Execute buffers seem at first glance to foreshadow the later development of OpenGL 4 and Vulkan. The issue with execute buffers is the same as with display lists in that it accelerates the wrong calls and does so in the wrong way. The real advancement of that time was towards shaders for the beginning of programmable rendering. For OpenGL before OpenGL 4 this almost always meant a vertex shader to transform triangle vertices and a fragment shader to determine per-pixel colors. These were applied per-mesh rather than per-polygon. Display lists and execute buffers examples corresponded more closely to manual triangle rendering, taking advantage of the OpenGL matrix stack.
Looking backwards, display lists seem to come from an earlier era with strange hardware. Many operations were implemented back then as physical co-processor programs which could have built-in logic so that a sequential program was appropriate. It's plausible that Microsoft considered this, and thought the thing to do was to optimize for a fixed sequential program, which wasn't unreasonable for GPUs of the time. By offering a stricter API than OpenGL, there was the possibility that they would one-up OpenGL on efficiency. Rather than foreshadowing the later development, I think display lists and execution buffers quickly became a vestigial element. I think the failure of execute buffers and the reduction of display lists to a vestigial element and their eventual elimination is what actually foreshadows later developments.
When you CAN get to one mesh per call, vertex-based display lists are all but pointless. At that point, it's easy to saturate the GPU with work. When GPUs did advance so that you really could use more, then you could in principle make a display list and encode things there, but a better idea is to encode the new logic in already-programmable shaders. After all, if you write a "display list" in a texture array, all you need to do is increment the index into that array. At that point, you've effectively implemented instanced rendering, so why not just make that part of the graphics API and use that forever?

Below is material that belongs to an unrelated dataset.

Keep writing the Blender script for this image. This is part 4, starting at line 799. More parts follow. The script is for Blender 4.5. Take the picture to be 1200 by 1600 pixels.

Even though all I have now is the slow prototype C library PGL built on OpenGL 3, the primary argument that I hope STGL can make long-term is that instead of stopping at instanced rendering one should compile as much of the render program as possible. Instanced rendering is the acceleration of a single for loop, but STGL is the acceleration of any amount of rendering even up to the whole rendering pipeline. There is a more immediate benefit: the validation infrastructure of Vulkan is replaced with a simple type-check at the beginning and it should be possible in principle to accelerate with either OpenGL 3 or with any version of Vulkan.
All that said, Vulkan, WGSL, SPIR-V, etc. have some warts that suggest to me that STGL is the natural development. There seems to be a decent amount of esoterica and the user is expected to litter the program with annotations. If compiling the entire pipeline, these suddenly seem much less relevant. I'm not a graphics programmer, but should I really need to provide workgroup sizes and location annotations to generate a texture?
https://webgpufundamentals.org/webgpu/lessons/webgpu-compute-shaders.html
>Unfortunately, the perfect size is GPU dependent and WebGPU can not provide that info. The general advice for WebGPU is to choose a workgroup size of 64 unless you have some specific reason to choose another size. Apparently most GPUs can efficiently run 64 things in lockstep. If you choose a higher number and the GPU can’t do it as a fast path it will chose a slower path. If on the other hand you chose a number below what the GPU can do then you may not get the maximum performance.